Researchers projected future transportation revenue in California to explore what effect zero emission vehicles will have on it. Image: Mineta Institute

Note: GJEL Accident Attorneys regularly sponsors coverage on Streetsblog San Francisco and Streetsblog California. Unless noted in the story, GJEL Accident Attorneys is not consulted for the content or editorial direction of the sponsored content.

One of the arguments against raising the gas tax a few years ago was that, if California were to meet its goal of increasing the portion of electric vehicles on the road, the tax would bring in less money over time. If electric vehicles don't pay for gas, they don't pay taxes on it either. That's why S.B. 1, which raised gas and diesel taxes, included a registration fee adjustment.

Every vehicle owner pays a Transportation Improvement Fee (TIF), which ranges from $25 to $175, depending on the value of the vehicle. And starting in 2020, owners of electric vehicles will begin paying a Road Improvement Fee (RIF) of $100, an amount that was supposed to approach what the average gas car driver pays in gas taxes annually.

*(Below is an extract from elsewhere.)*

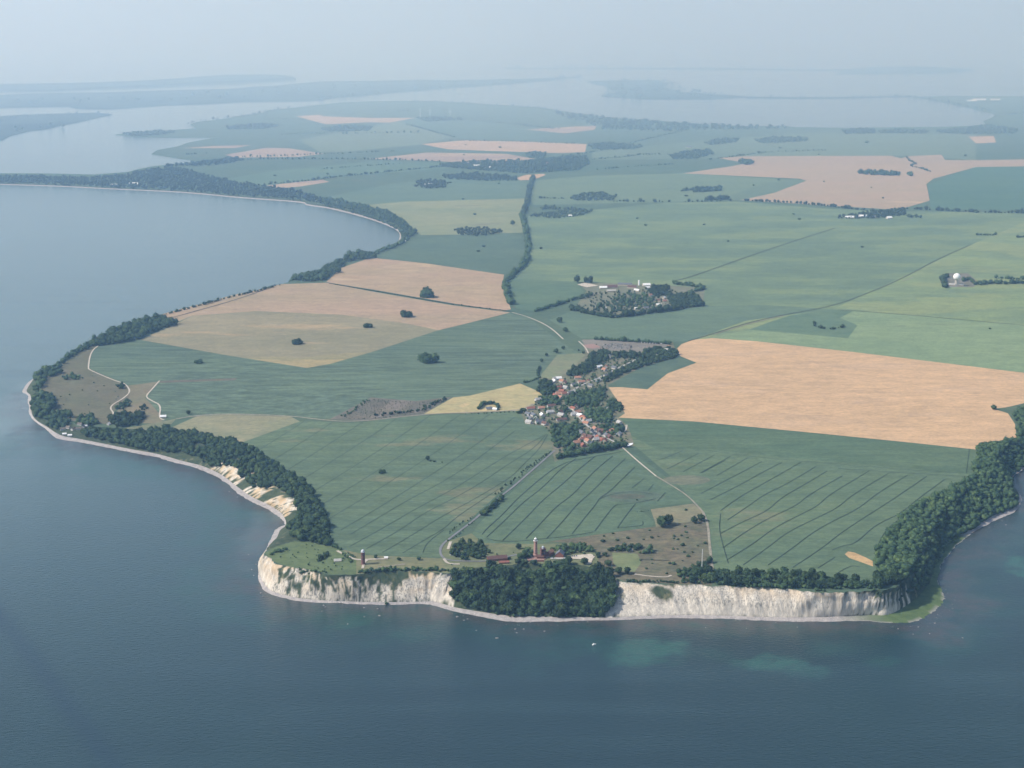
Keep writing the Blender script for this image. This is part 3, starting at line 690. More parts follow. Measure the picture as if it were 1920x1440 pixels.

Three researchers who have studied the ins and outs of gas taxes for years--Martin Wachs, professor emeritus at the UCLA Luskin Center, Hannah King of UCLA, and Asha Weinstein of the Mineta Institute--have just published a report estimating how much revenue that is likely to be.

Gas and diesel taxes, even at the new higher rates, will bring in less money over time. But even if electric vehicles are adopted at the current lackadaisical rate, the registration fees will largely make up for that loss in revenue.

And if California does reach its goal of five million zero-emission vehicles by 2030, the researchers estimate that revenues will be even higher.

That may seem surprising, since the assumption has been that increased adoption of electric vehicles is a threat to transportation revenue since drivers of those vehicles don't pay gas taxes. But because the TIF is based in part on vehicle value, and new electric vehicles tend to have higher value than gas burners, as more zero-emission vehicles are adopted, TIF revenue will go up.

Of course there are a lot of assumptions behind these estimates, from how quickly zero-emission vehicles are adopted to population size and the overall number of vehicles being driven. Other hard-to-guess factors include the fuel efficiency of the overall fleet--especially given current federal resistance to increasing it--the price of gasoline, and how much people will drive.

The researchers used sources such as a national projections from the US Energy Information Administration where they could. Details on their sources and methodology can be found in the report.

They estimate that the $8 billion in revenue collected in 2018, the first year of S.B. 1, will increase to $11 billion by 2020. After that, revenues fall, but they go back up. By 2040, they project $9 billion in revenues in their "low-adoption" scenario and $11 billion under a scenario where California aggressively adopts zero emission vehicles.

The California Transportation Commission continues to explore other ways to raise transportation revenue, such through road-user charges that drivers would pay per mile driven. But this study shows that even without such a system, there will be a continuous source of money to maintain and improve California's highways, streets, and roads--and that it was a very good idea for the legislature to make sure S.B. 1 included a way for electric vehicles to contribute.